Given instruction | Copy each line of the listing below exactly.

Information shown |
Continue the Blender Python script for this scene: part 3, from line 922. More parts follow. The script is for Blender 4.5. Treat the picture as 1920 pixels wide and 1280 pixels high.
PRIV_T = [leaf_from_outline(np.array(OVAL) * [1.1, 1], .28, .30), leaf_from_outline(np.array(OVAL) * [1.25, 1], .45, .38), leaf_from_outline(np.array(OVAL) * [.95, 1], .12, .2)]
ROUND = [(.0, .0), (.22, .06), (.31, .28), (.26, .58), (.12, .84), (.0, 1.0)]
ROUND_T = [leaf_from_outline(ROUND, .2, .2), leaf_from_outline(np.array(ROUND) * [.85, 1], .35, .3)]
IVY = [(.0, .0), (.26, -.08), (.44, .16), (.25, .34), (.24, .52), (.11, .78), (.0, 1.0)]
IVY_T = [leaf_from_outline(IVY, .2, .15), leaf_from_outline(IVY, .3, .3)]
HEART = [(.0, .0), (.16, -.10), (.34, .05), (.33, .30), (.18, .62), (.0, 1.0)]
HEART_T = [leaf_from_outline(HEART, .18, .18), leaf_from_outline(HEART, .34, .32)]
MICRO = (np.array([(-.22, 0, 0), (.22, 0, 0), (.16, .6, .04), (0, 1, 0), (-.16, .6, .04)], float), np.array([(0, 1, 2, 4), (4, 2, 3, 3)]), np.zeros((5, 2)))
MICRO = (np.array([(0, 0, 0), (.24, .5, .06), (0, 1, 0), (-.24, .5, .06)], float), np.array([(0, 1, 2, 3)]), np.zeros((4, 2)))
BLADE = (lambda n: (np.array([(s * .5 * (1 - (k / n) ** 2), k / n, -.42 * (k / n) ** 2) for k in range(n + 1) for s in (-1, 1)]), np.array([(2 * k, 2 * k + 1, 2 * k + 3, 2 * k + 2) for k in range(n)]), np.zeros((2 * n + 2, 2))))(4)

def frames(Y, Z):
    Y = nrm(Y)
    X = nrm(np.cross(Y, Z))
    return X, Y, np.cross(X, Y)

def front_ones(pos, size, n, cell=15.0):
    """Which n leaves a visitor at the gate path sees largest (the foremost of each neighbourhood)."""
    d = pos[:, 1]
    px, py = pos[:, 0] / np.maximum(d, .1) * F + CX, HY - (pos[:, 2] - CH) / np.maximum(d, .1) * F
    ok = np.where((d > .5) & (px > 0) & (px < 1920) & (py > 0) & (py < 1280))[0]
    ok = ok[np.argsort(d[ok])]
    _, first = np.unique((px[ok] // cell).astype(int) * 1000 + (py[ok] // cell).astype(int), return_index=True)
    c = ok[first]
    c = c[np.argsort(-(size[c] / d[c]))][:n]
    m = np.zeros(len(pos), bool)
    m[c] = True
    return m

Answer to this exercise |
Continue the Blender Python script for this scene: part 3, from line 922. More parts follow. The script is for Blender 4.5. Treat the picture as 1920 pixels wide and 1280 pixels high.
PRIV_T = [leaf_from_outline(np.array(OVAL) * [1.1, 1], .28, .30), leaf_from_outline(np.array(OVAL) * [1.25, 1], .45, .38), leaf_from_outline(np.array(OVAL) * [.95, 1], .12, .2)]
ROUND = [(.0, .0), (.22, .06), (.31, .28), (.26, .58), (.12, .84), (.0, 1.0)]
ROUND_T = [leaf_from_outline(ROUND, .2, .2), leaf_from_outline(np.array(ROUND) * [.85, 1], .35, .3)]
IVY = [(.0, .0), (.26, -.08), (.44, .16), (.25, .34), (.24, .52), (.11, .78), (.0, 1.0)]
IVY_T = [leaf_from_outline(IVY, .2, .15), leaf_from_outline(IVY, .3, .3)]
HEART = [(.0, .0), (.16, -.10), (.34, .05), (.33, .30), (.18, .62), (.0, 1.0)]
HEART_T = [leaf_from_outline(HEART, .18, .18), leaf_from_outline(HEART, .34, .32)]
MICRO = (np.array([(-.22, 0, 0), (.22, 0, 0), (.16, .6, .04), (0, 1, 0), (-.16, .6, .04)], float), np.array([(0, 1, 2, 4), (4, 2, 3, 3)]), np.zeros((5, 2)))
MICRO = (np.array([(0, 0, 0), (.24, .5, .06), (0, 1, 0), (-.24, .5, .06)], float), np.array([(0, 1, 2, 3)]), np.zeros((4, 2)))
BLADE = (lambda n: (np.array([(s * .5 * (1 - (k / n) ** 2), k / n, -.42 * (k / n) ** 2) for k in range(n + 1) for s in (-1, 1)]), np.array([(2 * k, 2 * k + 1, 2 * k + 3, 2 * k + 2) for k in range(n)]), np.zeros((2 * n + 2, 2))))(4)

def frames(Y, Z):
    Y = nrm(Y)
    X = nrm(np.cross(Y, Z))
    return X, Y, np.cross(X, Y)

def front_ones(pos, size, n, cell=15.0):
    """Which n leaves a visitor at the gate path sees largest (the foremost of each neighbourhood)."""
    d = pos[:, 1]
    px, py = pos[:, 0] / np.maximum(d, .1) * F + CX, HY - (pos[:, 2] - CH) / np.maximum(d, .1) * F
    ok = np.where((d > .5) & (px > 0) & (px < 1920) & (py > 0) & (py < 1280))[0]
    ok = ok[np.argsort(d[ok])]
    _, first = np.unique((px[ok] // cell).astype(int) * 1000 + (py[ok] // cell).astype(int), return_index=True)
    c = ok[first]
    c = c[np.argsort(-(size[c] / d[c]))][:n]
    m = np.zeros(len(pos), bool)
    m[c] = True
    return m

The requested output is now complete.